The long-range bombs haven't disappeared -- and they're still not leading to many goals -- but every inverted winger seemingly has to attempt them in order to keep the defense honest. However, Kvaratskhelia's added plenty of high-value attempts inside the box, too:

The dribbling is down, but he's still dribbling a ton: 90th percentile in successful 1v1s, 92nd in progressive carries among all wingers in the Big Five leagues, per FBref. And rather than dribbling, say, into attacking third, he's now dribbling into the penalty area: 3.08 per 90, 97th percentile at his position. All of that obvious potential is now being pointed, almost directly, at the opposition goal.

These are all of his carries that ended inside the box:

Despite the situational factors, there's also the possibility that Kvaratskhelia just got older and therefore got a lot better. This happens all the time with players in their early 20s. Were he still in Russia -- or out in some other mid-tier league -- maybe he'd also be lighting up the opposition. We'd see clips of him every weekend, and he'd be the player everyone wanted their favorite team to sign this summer.

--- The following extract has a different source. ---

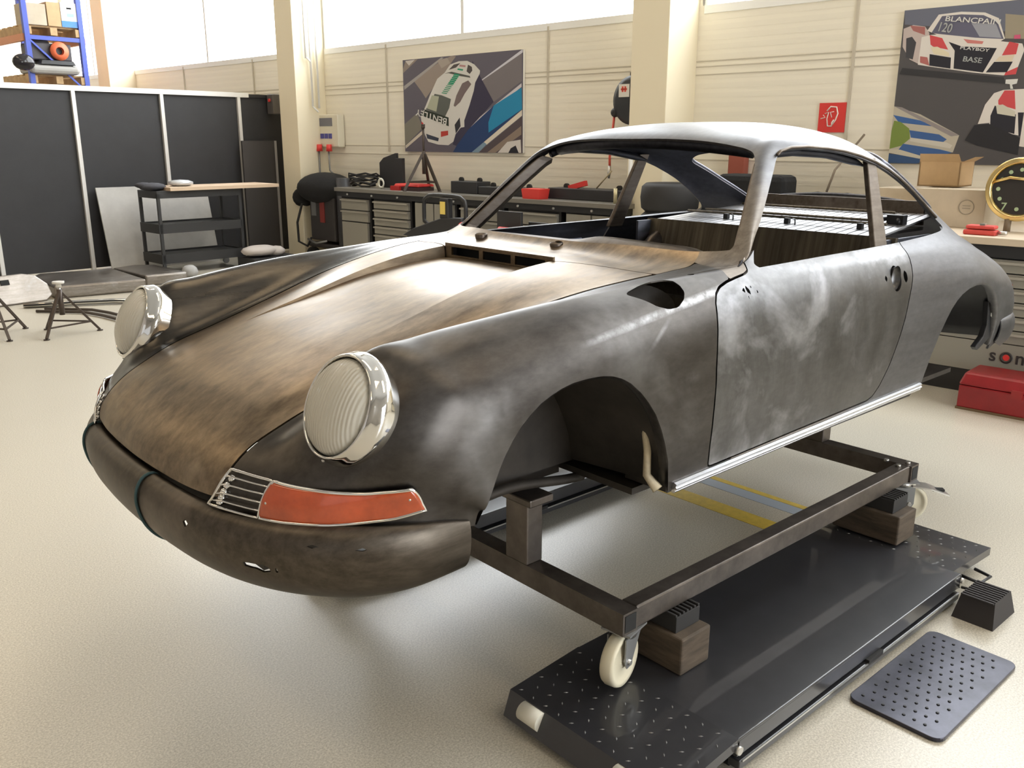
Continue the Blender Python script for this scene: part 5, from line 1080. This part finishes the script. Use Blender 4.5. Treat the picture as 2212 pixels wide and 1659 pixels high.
# ---------------------------------------------------------------- right workbench
t = thing('worktop', 'pale wide worktop of the right-hand workbench under the racing print', 'worktop', RT(6.0, -1.2, 0))
MB().box(0, 1.36, 0, 3.9, .955, 1.0).build('top_slab', WORKB, t, bevel=.004); MB().box(.02, 1.3, .02, 3.88, .88, .955).build('rail', BLKF, t)
for (x_, y_) in ((.08, .06), (1.2, .06)): MB().box(x_, x_+.07, y_, y_+.07, 0, .88).build('leg', BLKF, t)
for k in range(6): MB().cyl((.012, .3+.65*k, .918), .014, .02, 'x', 10).build('bolt', ZINC, t)
for (b0, b1, lb) in ((.88, 2.65, 'wide grey drawer cabinet with dark lettering and a red dot under the right workbench'),):
    c = thing('drawer_cabinet', lb, 'cabinet', RT(6.03, b0, 0)); w_ = b1-b0
    MB().box(.03, .8, 0, w_, .15, .878).build('carcass', BLKF, c); MB().box(.02, .78, .0, w_, .0, .15).build('plinth', BLKF, c)
    for k in range(6):
        z = .355+.087*k; d = bpy.data.objects.new('drawer', None); C.objects.link(d); d.parent = c
        MB().box(0, .03, .02, w_-.02, z, z+.079).build('drawer_front', GREYD, d); MB().box(-.020, .004, .02, w_-.02, z+.052, z+.066).build('grip_lip', mat('grip_grey', (.34, .32, .28), .4), d)
    fp_ = MB().box(0, .03, .02, w_-.02, .155, .348).build('logo_panel', GREYD, c)
    if b0 > 0:
        yL = 1.535-b0; lg = MB().use(mat('logo_dark', (.035, .03, .03), .5))
        def LM(y): return Matrix(((0, 0, -1, -.002), (-1, 0, 0, y), (0, 1, 0, .235), (0, 0, 0, 1)))
        text_shape('s', .115, LM(yL), lg, .001); text_shape('nic', .115, LM(yL-.150), lg, .001)
        Ml = Matrix.Translation((-.002, yL-.100, .266)) @ Matrix.Rotation(-PI/2, 4, 'Y'); lg.lathe([(.024, 0), (.037, 0), (.037, .002), (.024, .002)], 24, M=Ml, closed=True); lg.use(REDP); lg.cyl((-.003, yL-.100, .266), .019, .003, 'x', 20); lg.build('logo_lettering', None, c)
# things on the right bench
t = thing('open_carton', 'open brown cardboard box on top of the pale carton, right workbench', 'box', RT(6.75, 2.07, 1.26))
b = MB(); 
for (x0, x1, y0, y1) in ((0, .01, 0, .28), (.28, .29, 0, .28), (0, .29, 0, .01), (0, .29, .27, .28)): b.box(x0, x1, y0, y1, 0, .17)
b.box(0, .29, 0, .28, 0, .01); b.raw([(0, 0, .17), (0, .28, .17), (-.04, .27, .225), (-.04, .01, .225)], [(0, 1, 2, 3)]); b.raw([(0, 0, .17), (.29, 0, .17), (.25, -.07, .205), (.05, -.07, .205)], [(0, 1, 2, 3)]); b.build('box', CARD, t)
t = thing('carton', 'large pale carton with a round stamp on the right workbench', 'box', RT(6.55, 1.82, 1.0)); MB().box(0, .36, 0, .46, 0, .255).build('carton_body', CARDL, t, bevel=.004); b = MB(); b.lathe([(.045, 0), (.050, 0), (.050, .002), (.045, .002)], 24, M=Matrix.Translation((-.001, .12, .14)) @ Matrix.Rotation(-PI/2, 4, 'Y'), closed=True); b.box(-.002, 0, .095, .145, .145, .152); b.box(-.002, 0, .095, .145, .128, .135); b.build('round_stamp', mat('stamp_grey', (.32, .28, .22), .7), t)
t = thing('carton', 'lower carton half hidden left of the pale carton on the right workbench', 'box', RT(6.7, 2.32, 1.0)); MB().box(0, .4, 0, .30, 0, .24).build('carton_body', CARDL, t)
t = thing('strap_pack', 'bundle of red ratchet straps on the edge of the right workbench', 'strap', RT(6.10, 1.62, 1.0)); b = MB(); b.box(0, .10, 0, .19, 0, .032); b.box(.01, .10, .01, .18, .036, .06); b.build('strap_roll', mat('strap_red', (.60, .07, .06), .6), t, bevel=.010); MB().box(.02, .06, .07, .10, .06, .072).build('buckle', ZINC, t); MB().cyl((.05, -.03, .018), .012, .05, 'y', 10).build('hook', ZINC, t)
# brass-rimmed clock at the right edge
t = thing('clock', 'round brass-rimmed clock with a black face standing at the right edge', 'clock', RT(6.5, 1.62, 1.0))
MR = Matrix.Translation((0, 0, .27)) @ Matrix.Rotation(-PI/2, 4, 'Y')
BR_ = mat('brass', (.80, .62, .28), .18, 1.0)
MB().lathe([(.178, -.05), (.200, -.04), (.204, .0), (.196, .02), (.186, .012), (.178, .026), (.168, .02), (.160, .005)], 48, M=MR).build('brass_rim', BR_, t); MB().cyl((.01, 0, .27), .165, .02, 'x', 40).build('clock_face', mat('face_black', (.035, .032, .03), .35), t)
b = MB()
GN = mat('lume_green', (.42, .55, .34), .5); b.use(GN)
for k in range(12):
    a = PI/2-2*PI*k/12
    if k != 7: MB().cyl((-.003, -.125*math.cos(a), .27+.125*math.sin(a)), .013, .004, 'x', 8).build('hour_mark', GN, t)
text_shape('7', .07, Matrix(((0, 0, -1, -.003), (-1, 0, 0, .095), (0, 1, 0, .27-.155+.02), (0, 0, 0, 1))), b, .001); b.build('hour_numeral', None, t)
MB().tube([(-.01, .165, .31), (-.014, .06, .345), (-.012, -.10, .33)], .011, 8).build('brass_hand', BR_, t)
MB().cyl((0, .04, .035), .022, .09, n=12).build('stand_foot', mat('foot_brown', (.20, .15, .10), .5), t)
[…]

But even if his improvement is purely down to his own internal development, it doesn't change the larger implication for the wider soccer world: If a superstar was hiding in the Georgian league less than a year ago, then how many other top-level talents are waiting to be discovered throughout the less-fancied leagues across the globe?

In addition to Kvaratskhelia going supernova, the success of Brighton this season suggests the answer is "a lot." Midfielder Moises Caicedo was signed straight from Ecuador as a teenager, while Kaoru Mitoma was a little-known Japanese winger playing in Belgium who didn't become a pro until he was 23. They were acquired for a combined €8 million, and they're already two of the best players in the biggest league in the world.

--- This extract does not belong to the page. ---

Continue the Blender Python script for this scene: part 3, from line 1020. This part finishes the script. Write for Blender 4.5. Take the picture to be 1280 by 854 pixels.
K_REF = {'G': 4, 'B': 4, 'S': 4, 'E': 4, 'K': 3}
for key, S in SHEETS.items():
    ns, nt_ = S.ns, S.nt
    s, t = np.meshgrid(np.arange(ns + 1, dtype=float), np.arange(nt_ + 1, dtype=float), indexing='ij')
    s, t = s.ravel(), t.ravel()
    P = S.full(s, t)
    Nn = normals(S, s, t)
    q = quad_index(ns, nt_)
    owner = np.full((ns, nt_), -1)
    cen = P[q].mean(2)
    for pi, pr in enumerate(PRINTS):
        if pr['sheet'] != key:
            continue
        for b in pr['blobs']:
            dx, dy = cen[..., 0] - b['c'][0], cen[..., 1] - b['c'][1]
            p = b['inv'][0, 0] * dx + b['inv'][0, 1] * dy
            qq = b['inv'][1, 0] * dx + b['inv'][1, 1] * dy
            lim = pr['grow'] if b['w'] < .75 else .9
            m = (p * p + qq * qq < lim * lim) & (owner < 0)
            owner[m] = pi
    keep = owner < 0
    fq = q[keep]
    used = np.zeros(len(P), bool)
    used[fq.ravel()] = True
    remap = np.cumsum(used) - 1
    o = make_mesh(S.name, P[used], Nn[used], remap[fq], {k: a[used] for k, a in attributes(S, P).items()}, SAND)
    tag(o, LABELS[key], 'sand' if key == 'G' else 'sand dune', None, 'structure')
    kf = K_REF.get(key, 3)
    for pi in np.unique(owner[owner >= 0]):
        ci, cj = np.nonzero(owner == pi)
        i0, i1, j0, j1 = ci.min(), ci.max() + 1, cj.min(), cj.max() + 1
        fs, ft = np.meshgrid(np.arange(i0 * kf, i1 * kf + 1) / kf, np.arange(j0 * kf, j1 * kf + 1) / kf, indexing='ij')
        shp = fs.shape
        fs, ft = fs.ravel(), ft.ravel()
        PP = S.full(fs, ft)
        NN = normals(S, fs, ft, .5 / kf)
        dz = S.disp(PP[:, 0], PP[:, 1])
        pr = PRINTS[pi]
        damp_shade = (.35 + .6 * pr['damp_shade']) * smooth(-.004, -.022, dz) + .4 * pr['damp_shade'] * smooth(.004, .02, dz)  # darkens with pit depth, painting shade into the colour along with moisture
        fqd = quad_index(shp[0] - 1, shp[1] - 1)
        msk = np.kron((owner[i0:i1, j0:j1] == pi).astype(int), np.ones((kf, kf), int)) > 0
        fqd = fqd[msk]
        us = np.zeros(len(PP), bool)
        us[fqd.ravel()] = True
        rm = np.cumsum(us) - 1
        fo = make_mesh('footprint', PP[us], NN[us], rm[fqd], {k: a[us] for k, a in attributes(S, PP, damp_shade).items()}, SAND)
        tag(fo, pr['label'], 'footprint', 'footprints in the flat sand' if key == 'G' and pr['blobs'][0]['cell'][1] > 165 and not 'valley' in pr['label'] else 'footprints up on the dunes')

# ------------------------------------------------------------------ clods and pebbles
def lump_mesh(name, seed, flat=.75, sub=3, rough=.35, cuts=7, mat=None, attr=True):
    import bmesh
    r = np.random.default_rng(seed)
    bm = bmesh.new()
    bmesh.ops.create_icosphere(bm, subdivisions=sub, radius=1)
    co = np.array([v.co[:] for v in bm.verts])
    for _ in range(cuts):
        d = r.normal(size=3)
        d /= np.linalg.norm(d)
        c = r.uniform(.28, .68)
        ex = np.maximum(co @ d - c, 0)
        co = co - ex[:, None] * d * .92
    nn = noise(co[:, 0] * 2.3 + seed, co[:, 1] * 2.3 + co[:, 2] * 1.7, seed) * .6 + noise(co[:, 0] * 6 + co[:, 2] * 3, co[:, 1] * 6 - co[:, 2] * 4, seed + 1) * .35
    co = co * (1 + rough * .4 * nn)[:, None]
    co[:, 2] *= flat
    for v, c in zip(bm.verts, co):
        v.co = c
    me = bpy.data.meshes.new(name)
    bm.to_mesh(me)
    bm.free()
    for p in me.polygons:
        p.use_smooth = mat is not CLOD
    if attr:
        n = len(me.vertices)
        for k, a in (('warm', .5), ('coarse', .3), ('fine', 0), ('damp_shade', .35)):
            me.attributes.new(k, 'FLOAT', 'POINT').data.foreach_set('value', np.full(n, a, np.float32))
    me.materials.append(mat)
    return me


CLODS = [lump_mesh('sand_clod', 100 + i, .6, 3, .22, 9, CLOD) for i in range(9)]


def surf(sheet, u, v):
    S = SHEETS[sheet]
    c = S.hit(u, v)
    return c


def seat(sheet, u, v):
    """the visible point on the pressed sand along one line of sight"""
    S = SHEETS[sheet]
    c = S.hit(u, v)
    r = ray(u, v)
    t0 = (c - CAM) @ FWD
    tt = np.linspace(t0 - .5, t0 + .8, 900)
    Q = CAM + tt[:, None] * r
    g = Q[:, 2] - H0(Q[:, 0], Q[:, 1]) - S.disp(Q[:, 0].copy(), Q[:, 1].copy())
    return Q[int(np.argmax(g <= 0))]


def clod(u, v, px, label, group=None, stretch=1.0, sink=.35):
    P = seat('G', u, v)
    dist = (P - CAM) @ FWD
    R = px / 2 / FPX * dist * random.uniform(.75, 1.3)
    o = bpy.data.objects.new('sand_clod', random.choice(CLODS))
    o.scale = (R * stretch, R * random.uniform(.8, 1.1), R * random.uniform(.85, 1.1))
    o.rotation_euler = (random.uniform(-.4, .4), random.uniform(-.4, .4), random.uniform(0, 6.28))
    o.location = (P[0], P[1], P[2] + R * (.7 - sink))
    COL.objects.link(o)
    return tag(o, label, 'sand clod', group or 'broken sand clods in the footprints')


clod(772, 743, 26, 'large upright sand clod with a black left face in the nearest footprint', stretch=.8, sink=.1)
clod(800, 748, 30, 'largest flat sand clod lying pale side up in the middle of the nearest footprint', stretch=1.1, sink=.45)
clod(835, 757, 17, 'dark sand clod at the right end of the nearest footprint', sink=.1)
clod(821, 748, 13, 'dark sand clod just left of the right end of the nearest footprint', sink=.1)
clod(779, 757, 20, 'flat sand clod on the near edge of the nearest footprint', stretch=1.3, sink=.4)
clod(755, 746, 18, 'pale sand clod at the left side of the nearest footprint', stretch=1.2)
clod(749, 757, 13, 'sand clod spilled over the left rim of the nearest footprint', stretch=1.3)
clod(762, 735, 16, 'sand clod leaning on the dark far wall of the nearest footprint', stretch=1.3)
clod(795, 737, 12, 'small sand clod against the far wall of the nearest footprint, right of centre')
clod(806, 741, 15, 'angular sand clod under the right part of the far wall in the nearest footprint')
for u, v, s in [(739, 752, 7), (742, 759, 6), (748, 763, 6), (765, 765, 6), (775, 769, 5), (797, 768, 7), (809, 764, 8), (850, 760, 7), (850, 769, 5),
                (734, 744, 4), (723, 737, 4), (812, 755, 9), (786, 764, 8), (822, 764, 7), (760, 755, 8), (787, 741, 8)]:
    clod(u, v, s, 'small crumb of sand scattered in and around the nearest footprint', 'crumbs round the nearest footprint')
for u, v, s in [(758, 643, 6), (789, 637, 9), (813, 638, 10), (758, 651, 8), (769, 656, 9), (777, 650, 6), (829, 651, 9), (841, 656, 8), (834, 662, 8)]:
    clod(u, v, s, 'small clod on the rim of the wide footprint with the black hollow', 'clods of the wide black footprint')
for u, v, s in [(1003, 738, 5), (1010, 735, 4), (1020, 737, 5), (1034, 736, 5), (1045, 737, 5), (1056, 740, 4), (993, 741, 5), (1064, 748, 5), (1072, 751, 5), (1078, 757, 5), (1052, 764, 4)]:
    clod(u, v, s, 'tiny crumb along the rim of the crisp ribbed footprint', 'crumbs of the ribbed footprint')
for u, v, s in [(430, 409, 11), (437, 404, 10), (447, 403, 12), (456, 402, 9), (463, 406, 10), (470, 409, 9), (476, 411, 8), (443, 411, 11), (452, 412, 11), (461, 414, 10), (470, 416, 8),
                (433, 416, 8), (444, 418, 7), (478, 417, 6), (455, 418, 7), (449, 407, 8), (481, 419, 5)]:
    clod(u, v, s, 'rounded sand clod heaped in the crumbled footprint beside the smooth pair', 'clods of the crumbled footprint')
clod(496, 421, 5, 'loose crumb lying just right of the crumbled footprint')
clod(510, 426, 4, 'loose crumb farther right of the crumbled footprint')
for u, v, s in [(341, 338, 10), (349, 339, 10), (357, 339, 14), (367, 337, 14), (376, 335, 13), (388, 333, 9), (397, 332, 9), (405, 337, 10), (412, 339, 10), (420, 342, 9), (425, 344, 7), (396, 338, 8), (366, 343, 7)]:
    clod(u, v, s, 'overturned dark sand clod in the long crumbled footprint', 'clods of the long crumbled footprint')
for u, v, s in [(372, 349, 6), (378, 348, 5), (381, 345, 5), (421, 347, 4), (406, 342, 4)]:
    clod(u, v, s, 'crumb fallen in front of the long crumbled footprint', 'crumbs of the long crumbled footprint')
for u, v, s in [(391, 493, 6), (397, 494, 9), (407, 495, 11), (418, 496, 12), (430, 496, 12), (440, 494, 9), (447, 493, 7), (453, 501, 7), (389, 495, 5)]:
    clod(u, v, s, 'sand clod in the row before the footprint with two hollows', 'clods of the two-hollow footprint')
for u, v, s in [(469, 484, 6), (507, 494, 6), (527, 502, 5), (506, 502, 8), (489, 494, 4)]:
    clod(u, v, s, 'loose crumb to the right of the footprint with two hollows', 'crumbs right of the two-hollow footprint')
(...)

"Brighton is an interesting case study", Keech said. "Mitoma had similar data in Japan to Kvaratskhelia in Georgia and also adapted albeit after a loan period in Belgium."

It's impossible to scout the entire planet in the traditional sense, so teams, like Brighton, that use data to aid in recruitment have a massive leg up on the competition when it comes to uncovering the game's hidden stars. "You would think that would be a very good thing to have someone at every professional game in the world, just writing down everything a player did," Keech said. "And that is essentially what data is."

He also pointed to midfielder Aissa Laidouni -- now with Union Berlin, but who put impressive stats with the worst team in Romania -- and center-back Jakub Kiwior -- now on Arsenal, formerly of the Slovakian league -- as other players whose numbers helped unearth them from lightly scouted leagues.

Given how many big-money transfers go bust -- read: most -- it's bordering-on-baffling how few teams seem interested in an approach that can identify legitimate stars for the cost of a backup keeper.

"Within a few years, these players ended up being highly valued players, but clubs find it far easier to buy from tried and tested leagues," Keech said. "However if you actually look at the relative cost it may actually be cheaper to take some lower-cost bets, again as Brighton have: buying five players at £8 million rather than one at £40 million. Yes, you'll get some failures but you'll also spread your risk."

There's the risk of the failed transfer, but then there's another, even scarier one: the risk of having to play against someone like Khvicha Kvaratskhelia, week after week after week.